Çandar Ankara’nın izlediği politikayı sürdürmesinin “[…] bırakın Suriye’nin ve dolayısıyla Türkiye’nin istikrarını, tam tersine, Suriye’de potansiyel iç savaşa benzin dökmek anlamına gel[eceği]” konusunda uyardı.
“Suriye’deki yönetimin meşruiyeti tartışmalı”
Çandar Ankara’da “Suriye’nin Geçici Cumhurbaşkanı” sıfatıyla karşılanan Ahmed Eş-Şara’nın meşruiyetini de sorguladı. “Kim seçti? Ne zaman seçti? Meşruiyet zemini ne?” diye sordu.
“Bundan birkaç gün önce Suriye’nin Sünni Arap kesiminin 80’e yakın fraksiyonunun 18’i bir araya geldi Şam’da ve Ahmed eş-Şara’yı Geçici Cumhurbaşkanı seçti. Geri kalan ne yaptı? Geri kalan ya davetli değildi ya haberi yoktu. Bu, Suriye’nin Geçici Cumhurbaşkanı mı şimdi? Heyet Tahrir eş-Şam Ahmed eş-Şara’nın örgütü. Ki, tekrar edeyim, Ahmed eş-Şara son derece esnek, başarılı, akıllı bir politika güdüyor. Onun hakkını teslim ederek söylüyorum. Onun kişiliğiyle, onun konumuyla bir sorun yok; onun sunumuyla ilgili ve bizatihi Türkiye tarafından sunumuyla ilgili bir sorun var, onu dile getirmeye çalışıyorum.
Çandar “bu ‘Geçici Cumhurbaşkanı’ sıfatını taşıyan kişinin meşruiyeti henüz Birleşmiş Milletler Güvenlik Konseyi tarafından başında bulunduğu örgüt hâlâ terör örgütü olarak listede bulunduğu için sorgulan[dığını]” hatırlattı.
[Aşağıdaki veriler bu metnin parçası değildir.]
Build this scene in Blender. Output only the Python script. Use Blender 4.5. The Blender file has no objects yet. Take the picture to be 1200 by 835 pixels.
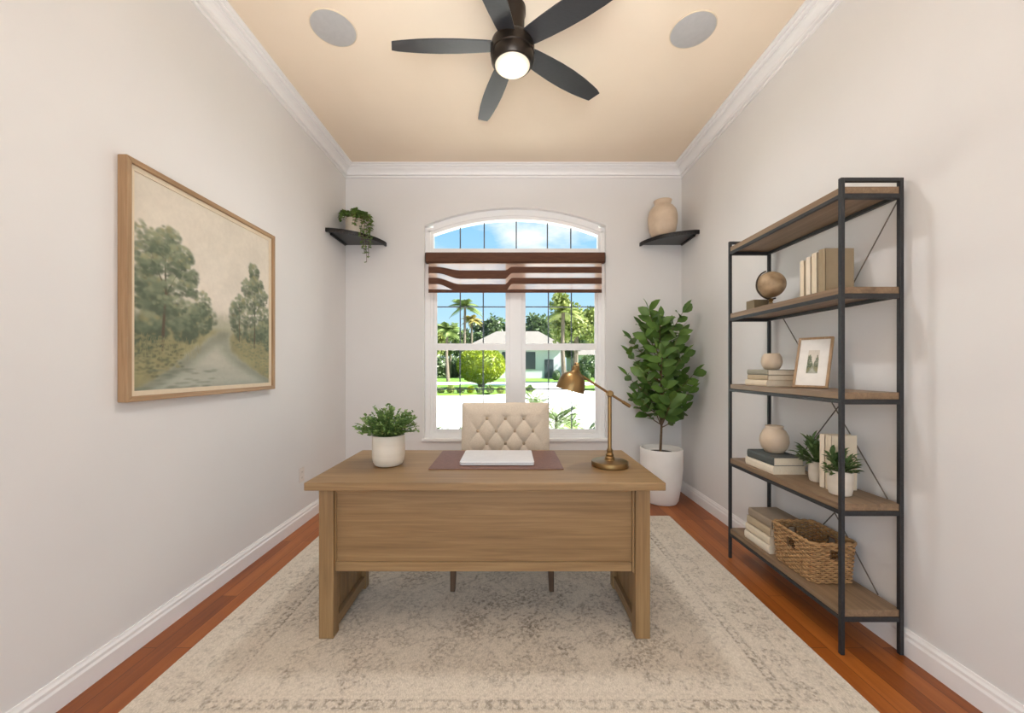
import bpy, bmesh, math, random
import numpy as np
from mathutils import Vector, Matrix, noise as mnoise

R = random.Random(7)
C = bpy.context.scene.collection
PI = math.pi
F = 450.0            # focal length in pixels of the 1200 x 835 frame
EYE = 1.25
XL, XR, YB, YR, ZC = -1.664, 1.73, 3.88, -1.4, 3.266

# ------------------------------------------------------------------ materials
def lin(r, g, b):
    f = lambda c: (c / 255 / 12.92) if c / 255 <= 0.04045 else ((c / 255 + 0.055) / 1.055) ** 2.4
    return (f(r), f(g), f(b), 1)

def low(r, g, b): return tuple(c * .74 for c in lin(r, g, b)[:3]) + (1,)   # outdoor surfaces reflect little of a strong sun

def new_mat(name):
    m = bpy.data.materials.new(name); m.use_nodes = True
    nt = m.node_tree
    return m, nt, nt.nodes['Principled BSDF']

def N(nt, kind, **kw):
    n = nt.nodes.new(kind)
    for k, v in kw.items():
        if k in n.inputs: n.inputs[k].default_value = v
        else: setattr(n, k, v)
    return n

def ramp(nt, fac, stops):
    r = nt.nodes.new('ShaderNodeValToRGB')
    e = r.color_ramp.elements
    while len(e) < len(stops): e.new(0.5)
    for el, (p, c) in zip(e, stops): el.position = p; el.color = c
    nt.links.new(fac, r.inputs[0])
    return r.outputs[0]

def coords(nt, scale=(1, 1, 1), rot=(0, 0, 0), kind='Object'):
    t = nt.nodes.new('ShaderNodeTexCoord'); mp = nt.nodes.new('ShaderNodeMapping')
    mp.inputs['Scale'].default_value = scale; mp.inputs['Rotation'].default_value = rot
    nt.links.new(t.outputs[kind], mp.inputs['Vector'])
    return mp.outputs['Vector']

def bump(nt, b, h, strength=0.2, dist=0.01):
    bp = N(nt, 'ShaderNodeBump', Strength=strength, Distance=dist)
    nt.links.new(h, bp.inputs['Height']); nt.links.new(bp.outputs['Normal'], b.inputs['Normal'])

def noisy(name, c1, c2, scale=20, rough=0.6, metal=0, bstr=0.0, bscale=None, detail=4, stretch=(1, 1, 1), spec=0.5):
    """two-tone procedural surface, the colour drifting between c1 and c2"""
    m, nt, b = new_mat(name)
    v = coords(nt, stretch)
    n = N(nt, 'ShaderNodeTexNoise', Scale=scale, Detail=detail); nt.links.new(v, n.inputs['Vector'])
    nt.links.new(ramp(nt, n.outputs['Fac'], [(0.3, c1), (0.7, c2)]), b.inputs['Base Color'])
    b.inputs['Roughness'].default_value = rough; b.inputs['Metallic'].default_value = metal
    b.inputs['Specular IOR Level'].default_value = spec
    if bstr:
        n2 = N(nt, 'ShaderNodeTexNoise', Scale=bscale or scale * 4, Detail=3); nt.links.new(v, n2.inputs['Vector'])
        bump(nt, b, n2.outputs['Fac'], bstr, 0.004)
    return m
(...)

Çandar “Ahmed eş-Şara’nın Suriye’de kimi temsil ettiği daha kesin ortada olmadığı için meşruiyeti[nin] tartışmalı durumda [olduğunu], ülkenin “[…] Birleşmiş Milletlerin onayladığı yaptırımlar altında [bulunduğunu]” vurguladı ve sözü Hakan Fidan’ın Suriye’nin geleceğine ilişkin iddialarına getirdi.
“Hakan Fidan Baasçı değilse neden ‘Suriye Arap Cumhuriyeti’ istiyor?”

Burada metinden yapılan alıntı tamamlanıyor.